The year was 431 BC; the location, ancient Greece. Sparta was the dominant power in the region, but Athens was on the rise. Historians say a combination of ambition, fear and pressure from allies drove the two city-states to nearly three decades of warfare.
The Peloponnesian War, described by the late Pulitzer Prize-winning writer Hanson Baldwin as "a silly war that marked the failure of the most brilliant civilization in history," ended with Athens' defeat in 404 BC.
Now, a leading scholar argues in a new book, a similar combination of forces threatens to drive the United States and China down the same path, into what he calls the "Thucydides Trap" in recognition of the Greek historian who documented it.
Competing nations faced with such pressures more often than not turn to war to satisfy their desires to either seize or maintain supremacy, insists Graham Allison, founding dean of Harvard University's Kennedy School of Government, in an interview with VOA.
But he says there are lessons in Thucydides's "History of the Peloponnesian War," written 2,500 years ago, that can help major powers avoid being inadvertently dragged into conflicts by third parties, often their own allies.
Be clear about what China wants
Allison, who currently directs the Belfer Center for Science and International Affairs at Harvard, lays out his case for Beijing's global ambition in his new book, Destined for War: Can America and China Escape Thucydides's Trap?
"China's emergence as the number one power in Asia — and its aspiration to be number one in the world — reflects not just the imperative of economic growth, but also a supremacist world view bound up in Chinese identity," he writes.
WATCH: Graham Allison on Xi and Chinese nationalism
Elaborating in an interview, Allison says the notion that China "just wants to be another responsible stakeholder, maintaining the order we are part of," is wishful thinking.
"China wants to be predominant in Asia, as Teddy Roosevelt wanted to be in our hemisphere," said Allison, referring to the U.S. president who proclaimed in 1904 that the United States had an exclusive right to settle international disputes in the Western Hemisphere.
However, "China's objective is contrary to our objective; and we should be clear about that, and also be clear that China is not going to give up this objective."
In his book, Allison says China's ambition is causing "tectonic structural stress" on the international order.
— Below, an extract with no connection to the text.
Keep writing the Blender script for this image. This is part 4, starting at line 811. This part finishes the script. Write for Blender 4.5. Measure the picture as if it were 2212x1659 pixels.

In response, he writes, the United States should consider all strategic options, "even the ugly ones," which would include accommodating China's ambitions without sacrificing America's "vital interests."
"Accommodation is not a bad word. Opponents seek to conflate it with appeasement. But the two are not synonymous in the realm of strategy. Accommodation is a serious effort to adapt to a new balance of power by adjusting relations with a serious competitor — in effect, making the best of unfavorable trends without resorting to military means," Allison writes.
Narrowing down the range of "vital interests" could help nations avoid Thucydides' Trap, he says.
"I don't believe the U.S. has a vital interest in every island in the South China Sea," he said, nor does he believe the U.S. should fight for "every claim made by the Philippines or Vietnam." By the same token, he says Washington could reassess military deployment on the Korean Peninsula in the negotiating process with Beijing.
WATCH: Graham Allison on Thucydides and North Korea
Questioning Thucydides trap and US strategy
Critics of Allison reject both the notion of a Thucydides's Trap and the merit of "accommodation."
"Thucydides's Trap is a myth, invented by theory-driven political scientists" and "a bumper sticker that we may expect to see on a lot of academic and policy elite cars," said Arthur Waldron, a prominent historian and China scholar at the University of Pennsylvania. Finding ways to "give China what it wants" is equal to "forgetting the lessons of so many previous wars: appeasement of aggressors is far more dangerous than measured confrontation."
If there's any pattern that could be traced between established and rising powers, Waldron says, it is that "powers that are rising or aspire to rise tend to move first, for it is only by crippling the other powers that could otherwise crush them that they can get ahead; they're the ones that preempt," while the established powers by contrast, he says, tend to "avert their eyes, seek negotiations, appease, but do not preempt."
"Still, war seems likely" between the United States and China, according to Waldron. It will come "when China goes too far, for example by attacking Japan or Taiwan."
The result, he predicts, will be that China's government will fall and "Asia will be ravaged and wasted beyond imagining."
Dangerous asymmetry
For his part, Allison thinks "one of the great assets of the U.S. is that in a free society, anybody can raise any idea and debate, and we think that through debate we learn." By contrast, "part of the problem with the Chinese government and the system of government is that people are afraid and unwilling to raise questions that need to be debated."
If no one in China dares to publicly debate topics such as reassessing China's vital interests or avoiding war with the United States, and the only officially sanctioned narrative is what China can do to be more assertive, Allison warns, that this will not only create an "unhealthy environment" but also create a dangerous "asymmetry" in Beijing's strategic thinking.